Wednesday, January 29, 2014

Abandoning Hope

"Either these people have no capacity to express their love and care for Syria, or they are ordered by foreign powers to ignore what is most important and most urgent for their country."
Bouthaina Shaaban, Assad adviser
Syrian children hide behind sand bags on the street in the central town of Rastan, near Homs. UN-Arab League envoy Kofi Annan, who met with President Bashar al-Assad in Damascus on March 10, said he had made 'concrete' proposals to the Syrian leader on ways to halt the attacks and secure humanitarian access to cities where the United Nations says thousands have been killed in the past year.
STR/AFP/Getty Images

The last, desperate attempts to have the Syrian regime representatives meet alongside representatives of the Syrian opposition with UN special adviser/intermediary Lakhdar Brahimi fielding and interpreting, countering and reiterating, acting as a go-between for the two sides refusing to so much as acknowledge one another's presence, has resulted in not very much of anything.

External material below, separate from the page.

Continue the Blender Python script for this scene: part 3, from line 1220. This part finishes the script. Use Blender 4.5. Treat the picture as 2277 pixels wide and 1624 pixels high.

Nevertheless, Mr. Baahimi, an experienced, seasoned interlocutor expressed not an attitude of defeat, but of hope.

There is scant hope to be had in the fact that the Syrian government -- which, in effect is President Bashar al-Assad himself -- refuses to discuss his replacement, interim or otherwise as leader of a country he feels entitled to rule through familial inheritance. It is his country, in the sense that it is his domain within which he is free to do as he will to settle an internal argument of his Shia Alawite sect ruling a majority Sunni population.

And if that freedom to act includes bombing his own cities, including Damascus, Aleppo and Homs, then so be it, for they are his to determine how best to mount his defensive against the terrorists that threaten his indomitable reign. His opponents cannot possibly be loyal Syrians in forming a determination to challenge the unchallengeable. They are curs, scum, foreign-invested jihadists whose business is to bring chaos and collapse to his country.
Smoke rises from a building that was shelled by the  Syrian army in Homs province.
Homs City Union of the Revolution/AP

It is irrelevant that even as his delegation agrees to permit women and children to exit their place of confining starvation in Homs, his military is still bombing them. It is of no moment that he saw fit to bomb a Damascus suburb and its sleeping residents with weapons of mass destruction, enabling sarin to destroy the lives of a thousand innocent men, women and children. It is a blatant lie that he has authorized his troops to abduct, torture and slaughter men from villages he views as resistant to his rule.

So it is entirely logical and indeed consistent that his adviser present at the negotiations expressed her horror at the lack of "love and care for Syria" on the part of the opposition, for having the unmitigated gall to reject the regime's offers to settle the situation to the regime's satisfaction; an "expression of good will" in search of common ground.

The common ground the opposition is intent on approaching is the elevation of a transitional government with full executive powers to lead the country until legitimate elections can be held.

Little wonder there is irreconcilability on the part of the two sides; the reasonable regime and the utterly fathomless, unreasonable opposition.